The media quoted the least interesting part of your speech, or focused on what you tought was a minor misstep.

The recent interview you gave for a technical magazine seemed dry in the published version of the article. They didn't even quote the ideas you felt were critical. Worse yet, you think they manipulated your words in ways that don't reflect your ideas or that they gave the impression that you were not respectful of members of diverse communities.


  In an age when technology is the dominant force of change, and complexity is often a measure of innovation, engineers are increasingly faced with the challenge of communicating their ideas to audiences who are outside their scope of knowledge and who come from communities who have not been well represented among engineers, so they have few community leaders from your discipline. Today, it is more important than ever for engineers to be able to communicate effectively to a variety of audiences. Consider these situations.
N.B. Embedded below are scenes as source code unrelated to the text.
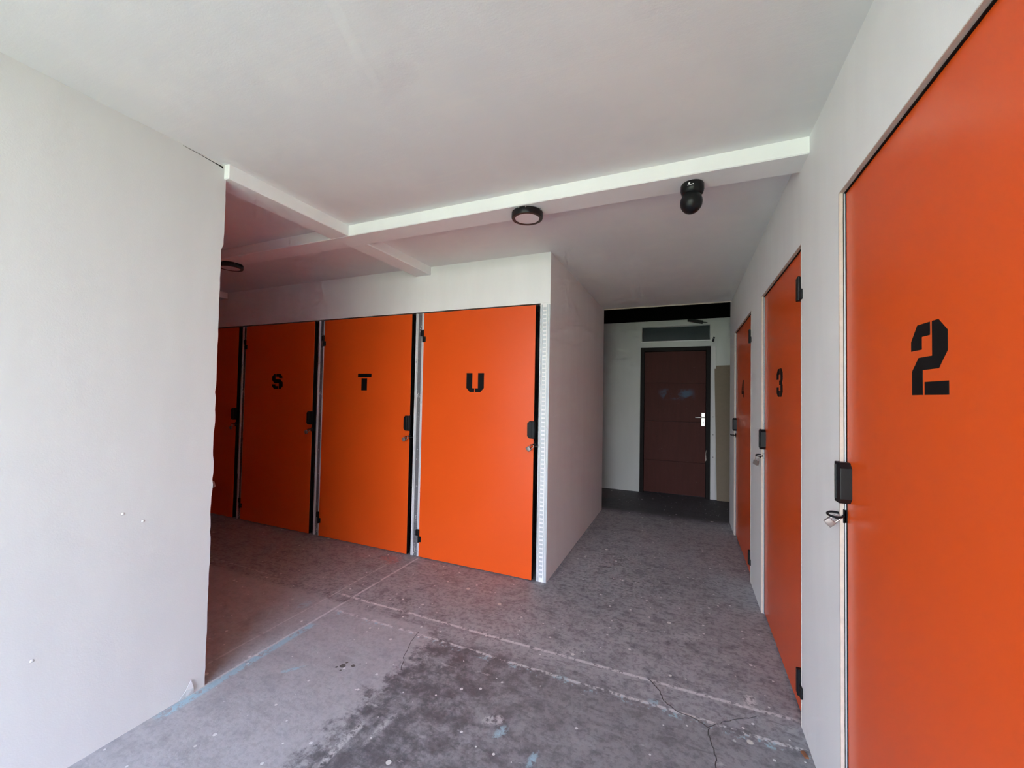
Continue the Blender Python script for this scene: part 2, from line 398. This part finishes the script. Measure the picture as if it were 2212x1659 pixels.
# peeled flap of skim coat at its foot and three filler blobs
def flap(bm):
    pts = [(0, 0, 0), (0.0, 0.030, 0.0), (0.0, 0.060, 0.0), (0.013, 0.052, 0.030), (0.010, 0.022, 0.034), (0.004, 0.045, 0.065)]
    v = [bm.verts.new((p[0] + 0.001, p[1], p[2])) for p in pts] + [bm.verts.new((p[0] + 0.003, p[1], p[2] + 0.001)) for p in pts]
    for f in ((0, 1, 4), (1, 2, 3), (1, 3, 4), (4, 3, 5)):
        bm.faces.new([v[i] for i in f]); bm.faces.new([v[i + 6] for i in reversed(f)])
    for a, b in ((0, 1), (1, 2), (2, 3), (3, 5), (5, 4), (4, 0)): bm.faces.new([v[a], v[b], v[b + 6], v[a + 6]])
fo = one('peeled_flap', M_WALL_L, wl, flap, label='curled white flap of peeled skim coat'); fo.location = (L, 1.085, 0.0)
for y_, z_ in ((0.87, 0.86), (0.935, 0.815), (0.645, 0.43)):
    def blob(bm):
        bmesh.ops.create_icosphere(bm, subdivisions=2, radius=0.006, matrix=Matrix.Diagonal((0.5, 1, 0.9, 1)))
    o = one('filler_blob', M_WALL_L, wl, blob, smooth=True); o.location = (L, y_, z_)

def crack(bm):
    pts = [(1.02, CEIL - 0.004, 0.0008), (1.08, CEIL - 0.006, 0.001), (1.14, CEIL - 0.011, 0.0015), (1.175, CEIL - 0.013, 0.003), (1.186, CEIL - 0.016, 0.006)]
    up = [bm.verts.new((L + 0.0006, y, z + h)) for y, z, h in pts]; lo = [bm.verts.new((L + 0.0006, y, z - h)) for y, z, h in pts]
    ub = [bm.verts.new((L - 0.002, y, z + h)) for y, z, h in pts]; lb = [bm.verts.new((L - 0.002, y, z - h)) for y, z, h in pts]
    for i in range(len(pts) - 1):
        for a, b in ((up, lo), (ub, up), (lo, lb), (lb, ub)): bm.faces.new([a[i], a[i + 1], b[i + 1], b[i]])
    for e in (0, -1): bm.faces.new([up[e], lo[e], lb[e], ub[e]])
one('crack', M_FRAME, wl, crack, label='dark crack under the ceiling')
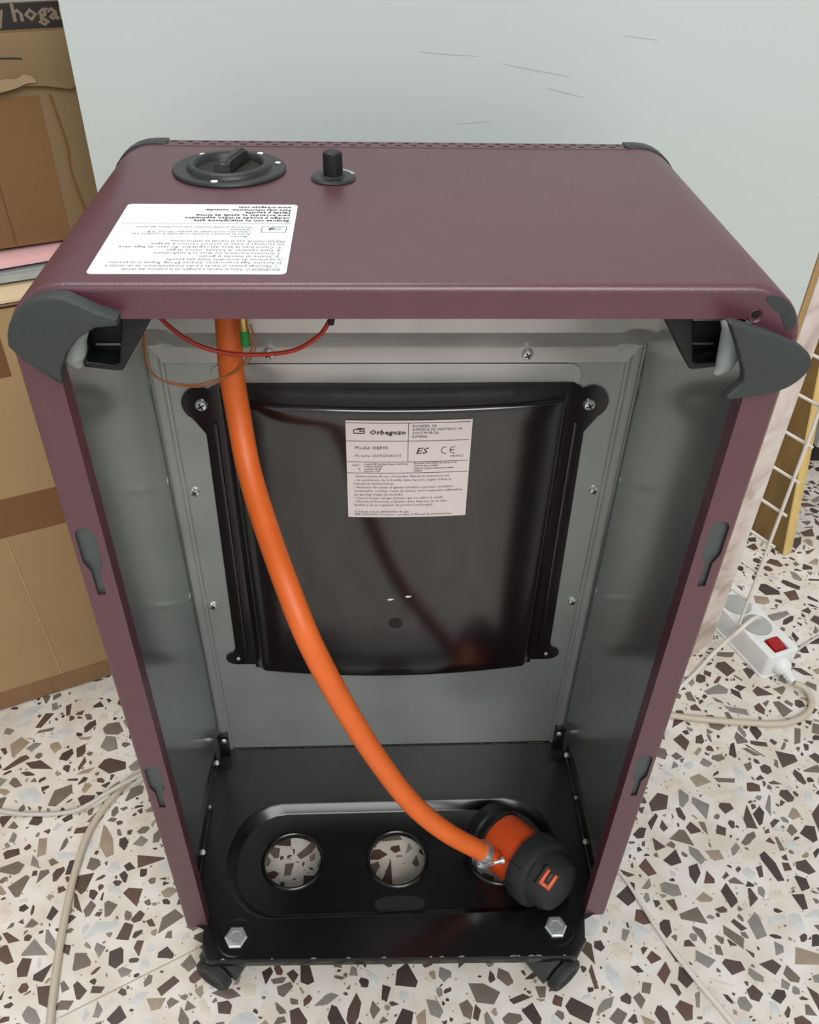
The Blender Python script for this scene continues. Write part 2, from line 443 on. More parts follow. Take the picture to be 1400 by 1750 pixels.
# white wire grid
wg = thing('wire_grid', 'white welded wire grid panel standing over the power strip', 'wire grid', (.487, .40, .05))
gd = Vector((math.cos(math.radians(120)), math.sin(math.radians(120)), 0))
for k, dx in enumerate((0, .06, .12, .18)):
    p = Vector((.487, .3985, 0))+gd*dx
    tube('upright_wire', [(p.x, p.y, .0465), (p.x, p.y, .62)], .0022, 'wire_white', wg, 8, 1, False)
for k in range(11):
    z = .087+.0515*k
    a = Vector((.487, .3985, z))-gd*.006+Vector((.0036, .002, 0)); b = a+gd*.20
    tube('cross_wire', [a, b], .0021, 'wire_white', wg, 8, 1, False)

# far cabinet at the right edge
cb = thing('far_cabinet', 'pale grey cabinet with dark plinth at far right edge', 'cabinet', (.95, .95, 0))
box('cabinet_body', (.785, .84, .035), (1.2, 1.2, .9), 'cabinet_grey', cb, .004)
box('plinth', (.79, .85, 0), (1.19, 1.19, .035), 'print_black', cb, .001)

# ------------------------------------------------------------------ cardboard boxes at the left
BA = Vector((-.504, .309, 0)); BD = Vector((.917, .398, 0)).normalized(); BN = Vector((-BD.y, BD.x, 0))
BM = Matrix((BD, BN, Vector((0, 0, 1)))).transposed().to_4x4(); BM.translation = BA     # local: u along face, v into box, z up
lb = thing('cardboard_box', 'lower cardboard box with brown tape band, beside heater', 'cardboard box', BM @ Vector((0, .15, 0)))
def bbox(name, lo, hi, mat, par, bev=.0015, Mx=BM): return box(name, lo, hi, mat, par, bev, mtx=Mx)
bbox('front_panel', (-.35, 0, .002), (.196, .005, .5325), 'card', lb)
bbox('side_panel', (.191, .0052, .002), (.196, .33, .5325), 'card', lb)
bbox('side_panel', (-.35, .0052, .002), (-.345, .33, .5325), 'card', lb)
bbox('rear_panel', (-.345, .325, .002), (.191, .33, .5325), 'card', lb)
bbox('bottom_panel', (-.345, .0052, .002), (.191, .325, .006), 'card', lb)
bbox('tape_band', (-.352, -.0006, .268), (.1975, -.0001, .319), 'tape', lb, 0)
bbox('tape_band', (-.352, -.0006, .0022), (.1975, -.0001, .032), 'tape_clear', lb, 0)
bbox('tape_patch', (-.2, -.0006, .462), (.132, -.0001, .517), 'tape', lb, 0)
tube('crease', [BM @ Vector((.084, -.0002, .034)), BM @ Vector((.080, -.0002, .15)), BM @ Vector((.076, -.0002,   .267))], .0009, 'crease_light', lb, 6)
# open top flaps, pale corrugated edges
for (u0, u1, z, dz, mat) in ((-.35, .198, .5360, .0028, 'card_edge'), (-.345, .19, .5328, .002, 'card_dark')):
    vs = []; nn = 14
    for i in range(nn+1):
        t = i/nn; u = u0+(u1-u0)*t; wv = .0012*math.sin(t*9)+(.008*(t-.6) if t > .6 else 0)
        for v, zz in ((-.004, 0), (.05, 0), (.05, dz), (-.004, dz)): vs.append(BM @ Vector((u, v, z+wv+zz)))
    fs = []
    for i in range(nn):
        for k in range(4): fs.append((i*4+k, i*4+(k+1) % 4, i*4+4+(k+1) % 4, i*4+4+k))
    fs += [(0, 1, 2, 3), tuple(nn*4+k for k in range(4))]
    mesh_obj('top_flap', vs, fs, mat, lb)

def soft_slab(name, lo, hi, mat, label, cat, amp, seed):
    rng = random.Random(seed); bm = bmesh.new(); add_box(bm, lo, hi)
    bmesh.ops.subdivide_edges(bm, edges=bm.edges[:], cuts=7, use_grid_fill=True)
    for v in bm.verts:
        v.co.z += amp*math.sin(v.co.x*37+seed)*math.cos(v.co.y*23+seed); v.co.y += amp*.8*math.sin(v.co.x*51+v.co.z*60)
    bmesh.ops.bevel(bm, geom=[e for e in bm.edges if e.is_manifold and e.calc_face_angle() > 1.0], offset=.003, segments=2, affect='EDGES')
    bm.transform(BM); o = bm_obj(name, bm, mat, None, 60); return tag(o, label, cat)
soft_slab('grey_foam_sheet', (-.33, .028, .5455), (.20, .31, .5545), 'grey_foam', 'grey foam layer under pink cloth on the lower box', 'foam', .0012, 2)
soft_slab('pink_cloth', (-.33, .034, .5580), (.215, .31, .5655), 'pink_cloth', 'folded pale pink cloth between the two cardboard boxes', 'cloth', .0012, 5)

ub = thing('cardboard_box', 'upper cardboard box with torn flap and dark lettered band', 'cardboard box', BM @ Vector((.1, .2, .595)))
OFF = .055
bbox('front_panel', (-.3, OFF, .569), (.40, OFF+.005, .90), 'card_dark', ub)
bbox('side_panel', (-.3, OFF+.0052, .569), (-.295, .30, .90), 'card_dark', ub)
bbox('side_panel', (.395, OFF+.0052, .569), (.40, .30, .90), 'card_dark', ub)
bbox('rear_panel', (-.295, .295, .569), (.395, .30, .90), 'card_dark', ub)
bbox('top_panel', (-.3, OFF, .9005), (.40, .30, .905), 'card_dark', ub)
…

Sales and Marketing: If you are presenting a product or entrepreneurial idea to potential clients or business partners, you must be able to communicate its benefits, its functionality, and its economic potential. You must be able to find a common ground with their needs and interests, and make a compelling case to gain their business and support.
Public Awareness: If you are presenting your idea or research to the news media, you must be able to communicate its benefits for the marketplace, as well as the positive role it will play in society at large. You must be able to expand public knowledge and tap into the conscience and imagination of mainstream audiences.
Education: If you are an instructor or professor and your objective is to teach technical information, you must be able to communicate complex ideas in clear, memorable, and easy-to-understand ways. Whether it's for children or graduate students, you must be able to translate technical concepts into the language and culture of their experience, and to help them make connections with their own interests and experiences so that they can situate complex ideas in their own lives and communities.
Funding Sources: If you are seeking financial resources such as grants and endowments, you must be able to communicate how the contributor's support will facilitate your endeavor, and most importantly, how it will prove worthy in terms of social, educational, or environmental objectives.
Lawmakers: If you are trying influence public policy or create changes in legislation that will advance the fields of engineering and science, you must be able to communicate the issues that make the world a better place to live. You must capture the attention of lawmakers and make a sound case for your argument.

 
Effective communication educates, motivates, and transforms people. It requires craftsmanship and creativity to accomplish those ends.

This course will help you develop the skills required to communicate effectively to people without technical training. From gauging your audience to preparing that perfect sound byte for the media, you will learn how to incorporate powerful analogies, draw upon appropriate case examples, pose provocative questions, and use memorable visual aids and exhibits to engage your audience. You will learn how to design a well-organized presentation using pacing, humor, and redundancy to reinforce your messages. You will be able to create speeches, presentations, and written materials that relate both the technical and universal significance of all your objectives. And, you will be able to do so for a wide range of people from diverse communities.